• [Task inputs]
════

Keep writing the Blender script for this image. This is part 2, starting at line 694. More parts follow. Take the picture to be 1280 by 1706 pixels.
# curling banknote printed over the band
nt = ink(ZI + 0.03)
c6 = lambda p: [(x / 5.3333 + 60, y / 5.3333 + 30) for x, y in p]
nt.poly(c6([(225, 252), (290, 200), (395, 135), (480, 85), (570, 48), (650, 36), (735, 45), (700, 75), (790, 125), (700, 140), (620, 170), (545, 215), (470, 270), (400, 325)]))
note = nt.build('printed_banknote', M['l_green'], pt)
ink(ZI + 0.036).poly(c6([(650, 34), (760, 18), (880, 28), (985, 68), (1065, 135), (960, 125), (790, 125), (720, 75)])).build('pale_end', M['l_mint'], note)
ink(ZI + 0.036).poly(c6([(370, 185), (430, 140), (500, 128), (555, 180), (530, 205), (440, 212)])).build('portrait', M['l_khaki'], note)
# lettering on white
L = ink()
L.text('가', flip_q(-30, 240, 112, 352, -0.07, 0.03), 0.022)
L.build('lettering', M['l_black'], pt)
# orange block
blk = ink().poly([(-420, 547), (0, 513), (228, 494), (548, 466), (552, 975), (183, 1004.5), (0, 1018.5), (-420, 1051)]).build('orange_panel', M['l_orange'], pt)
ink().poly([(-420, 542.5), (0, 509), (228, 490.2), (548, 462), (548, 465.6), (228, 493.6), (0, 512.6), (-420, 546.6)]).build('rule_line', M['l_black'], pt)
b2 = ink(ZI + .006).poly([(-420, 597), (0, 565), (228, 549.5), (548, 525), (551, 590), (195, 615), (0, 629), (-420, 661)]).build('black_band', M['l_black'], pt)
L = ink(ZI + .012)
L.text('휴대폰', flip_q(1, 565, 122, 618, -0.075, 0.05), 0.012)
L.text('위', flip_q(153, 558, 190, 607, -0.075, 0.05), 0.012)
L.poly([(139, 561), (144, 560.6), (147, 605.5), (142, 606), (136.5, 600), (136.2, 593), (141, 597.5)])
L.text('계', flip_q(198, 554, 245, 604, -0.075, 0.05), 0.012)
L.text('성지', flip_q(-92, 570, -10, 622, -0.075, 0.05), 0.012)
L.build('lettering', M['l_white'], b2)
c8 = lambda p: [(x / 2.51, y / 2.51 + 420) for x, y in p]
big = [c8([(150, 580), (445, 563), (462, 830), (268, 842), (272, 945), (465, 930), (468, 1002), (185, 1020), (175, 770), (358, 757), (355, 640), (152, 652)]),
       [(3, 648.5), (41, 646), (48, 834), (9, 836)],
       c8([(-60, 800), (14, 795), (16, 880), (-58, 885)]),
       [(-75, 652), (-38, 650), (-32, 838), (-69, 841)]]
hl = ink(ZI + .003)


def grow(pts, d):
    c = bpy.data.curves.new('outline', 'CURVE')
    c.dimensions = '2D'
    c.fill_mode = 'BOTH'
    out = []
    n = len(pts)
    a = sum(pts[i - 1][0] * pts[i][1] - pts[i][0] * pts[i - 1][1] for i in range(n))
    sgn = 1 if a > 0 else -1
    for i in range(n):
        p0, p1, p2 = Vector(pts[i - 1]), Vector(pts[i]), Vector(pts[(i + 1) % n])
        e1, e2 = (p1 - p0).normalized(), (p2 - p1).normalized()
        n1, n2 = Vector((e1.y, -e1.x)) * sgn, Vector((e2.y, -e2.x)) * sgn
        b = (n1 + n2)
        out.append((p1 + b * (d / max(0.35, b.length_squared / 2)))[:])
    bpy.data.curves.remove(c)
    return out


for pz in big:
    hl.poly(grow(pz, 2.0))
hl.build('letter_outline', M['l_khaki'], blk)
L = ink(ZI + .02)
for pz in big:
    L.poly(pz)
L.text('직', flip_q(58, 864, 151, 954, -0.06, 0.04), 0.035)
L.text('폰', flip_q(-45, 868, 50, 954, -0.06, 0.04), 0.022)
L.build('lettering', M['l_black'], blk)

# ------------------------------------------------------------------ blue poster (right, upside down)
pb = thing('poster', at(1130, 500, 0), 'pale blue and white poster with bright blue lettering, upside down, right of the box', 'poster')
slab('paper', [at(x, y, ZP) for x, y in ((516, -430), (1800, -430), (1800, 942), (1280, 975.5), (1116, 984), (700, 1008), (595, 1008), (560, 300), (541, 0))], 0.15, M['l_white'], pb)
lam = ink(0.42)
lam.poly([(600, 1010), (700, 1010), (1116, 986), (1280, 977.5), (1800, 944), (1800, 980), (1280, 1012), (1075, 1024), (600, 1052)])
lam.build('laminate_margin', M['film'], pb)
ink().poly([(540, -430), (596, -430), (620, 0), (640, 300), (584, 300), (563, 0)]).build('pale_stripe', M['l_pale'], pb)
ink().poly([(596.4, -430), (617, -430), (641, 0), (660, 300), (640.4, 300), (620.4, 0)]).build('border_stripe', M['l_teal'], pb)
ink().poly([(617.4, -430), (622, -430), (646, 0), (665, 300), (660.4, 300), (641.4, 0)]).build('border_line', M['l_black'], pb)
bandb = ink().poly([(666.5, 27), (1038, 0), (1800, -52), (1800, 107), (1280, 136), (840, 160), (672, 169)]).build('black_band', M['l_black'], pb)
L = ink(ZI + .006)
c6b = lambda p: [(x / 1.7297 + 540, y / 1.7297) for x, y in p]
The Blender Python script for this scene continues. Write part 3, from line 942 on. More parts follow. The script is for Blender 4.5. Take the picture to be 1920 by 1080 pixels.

════

• [What you are asked to do] Copy out the material word for word and line for line.

• [Written answer]
Keep writing the Blender script for this image. This is part 2, starting at line 694. More parts follow. Take the picture to be 1280 by 1706 pixels.
# curling banknote printed over the band
nt = ink(ZI + 0.03)
c6 = lambda p: [(x / 5.3333 + 60, y / 5.3333 + 30) for x, y in p]
nt.poly(c6([(225, 252), (290, 200), (395, 135), (480, 85), (570, 48), (650, 36), (735, 45), (700, 75), (790, 125), (700, 140), (620, 170), (545, 215), (470, 270), (400, 325)]))
note = nt.build('printed_banknote', M['l_green'], pt)
ink(ZI + 0.036).poly(c6([(650, 34), (760, 18), (880, 28), (985, 68), (1065, 135), (960, 125), (790, 125), (720, 75)])).build('pale_end', M['l_mint'], note)
ink(ZI + 0.036).poly(c6([(370, 185), (430, 140), (500, 128), (555, 180), (530, 205), (440, 212)])).build('portrait', M['l_khaki'], note)
# lettering on white
L = ink()
L.text('가', flip_q(-30, 240, 112, 352, -0.07, 0.03), 0.022)
L.build('lettering', M['l_black'], pt)
# orange block
blk = ink().poly([(-420, 547), (0, 513), (228, 494), (548, 466), (552, 975), (183, 1004.5), (0, 1018.5), (-420, 1051)]).build('orange_panel', M['l_orange'], pt)
ink().poly([(-420, 542.5), (0, 509), (228, 490.2), (548, 462), (548, 465.6), (228, 493.6), (0, 512.6), (-420, 546.6)]).build('rule_line', M['l_black'], pt)
b2 = ink(ZI + .006).poly([(-420, 597), (0, 565), (228, 549.5), (548, 525), (551, 590), (195, 615), (0, 629), (-420, 661)]).build('black_band', M['l_black'], pt)
L = ink(ZI + .012)
L.text('휴대폰', flip_q(1, 565, 122, 618, -0.075, 0.05), 0.012)
L.text('위', flip_q(153, 558, 190, 607, -0.075, 0.05), 0.012)
L.poly([(139, 561), (144, 560.6), (147, 605.5), (142, 606), (136.5, 600), (136.2, 593), (141, 597.5)])
L.text('계', flip_q(198, 554, 245, 604, -0.075, 0.05), 0.012)
L.text('성지', flip_q(-92, 570, -10, 622, -0.075, 0.05), 0.012)
L.build('lettering', M['l_white'], b2)
c8 = lambda p: [(x / 2.51, y / 2.51 + 420) for x, y in p]
big = [c8([(150, 580), (445, 563), (462, 830), (268, 842), (272, 945), (465, 930), (468, 1002), (185, 1020), (175, 770), (358, 757), (355, 640), (152, 652)]),
       [(3, 648.5), (41, 646), (48, 834), (9, 836)],
       c8([(-60, 800), (14, 795), (16, 880), (-58, 885)]),
       [(-75, 652), (-38, 650), (-32, 838), (-69, 841)]]
hl = ink(ZI + .003)


def grow(pts, d):
    c = bpy.data.curves.new('outline', 'CURVE')
    c.dimensions = '2D'
    c.fill_mode = 'BOTH'
    out = []
    n = len(pts)
    a = sum(pts[i - 1][0] * pts[i][1] - pts[i][0] * pts[i - 1][1] for i in range(n))
    sgn = 1 if a > 0 else -1
    for i in range(n):
        p0, p1, p2 = Vector(pts[i - 1]), Vector(pts[i]), Vector(pts[(i + 1) % n])
        e1, e2 = (p1 - p0).normalized(), (p2 - p1).normalized()
        n1, n2 = Vector((e1.y, -e1.x)) * sgn, Vector((e2.y, -e2.x)) * sgn
        b = (n1 + n2)
        out.append((p1 + b * (d / max(0.35, b.length_squared / 2)))[:])
    bpy.data.curves.remove(c)
    return out


for pz in big:
    hl.poly(grow(pz, 2.0))
hl.build('letter_outline', M['l_khaki'], blk)
L = ink(ZI + .02)
for pz in big:
    L.poly(pz)
L.text('직', flip_q(58, 864, 151, 954, -0.06, 0.04), 0.035)
L.text('폰', flip_q(-45, 868, 50, 954, -0.06, 0.04), 0.022)
L.build('lettering', M['l_black'], blk)

# ------------------------------------------------------------------ blue poster (right, upside down)
pb = thing('poster', at(1130, 500, 0), 'pale blue and white poster with bright blue lettering, upside down, right of the box', 'poster')
slab('paper', [at(x, y, ZP) for x, y in ((516, -430), (1800, -430), (1800, 942), (1280, 975.5), (1116, 984), (700, 1008), (595, 1008), (560, 300), (541, 0))], 0.15, M['l_white'], pb)
lam = ink(0.42)
lam.poly([(600, 1010), (700, 1010), (1116, 986), (1280, 977.5), (1800, 944), (1800, 980), (1280, 1012), (1075, 1024), (600, 1052)])
lam.build('laminate_margin', M['film'], pb)
ink().poly([(540, -430), (596, -430), (620, 0), (640, 300), (584, 300), (563, 0)]).build('pale_stripe', M['l_pale'], pb)
ink().poly([(596.4, -430), (617, -430), (641, 0), (660, 300), (640.4, 300), (620.4, 0)]).build('border_stripe', M['l_teal'], pb)
ink().poly([(617.4, -430), (622, -430), (646, 0), (665, 300), (660.4, 300), (641.4, 0)]).build('border_line', M['l_black'], pb)
bandb = ink().poly([(666.5, 27), (1038, 0), (1800, -52), (1800, 107), (1280, 136), (840, 160), (672, 169)]).build('black_band', M['l_black'], pb)
L = ink(ZI + .006)
c6b = lambda p: [(x / 1.7297 + 540, y / 1.7297) for x, y in p]
The Blender Python script for this scene continues. Write part 3, from line 942 on. More parts follow. The script is for Blender 4.5. Take the picture to be 1920 by 1080 pixels.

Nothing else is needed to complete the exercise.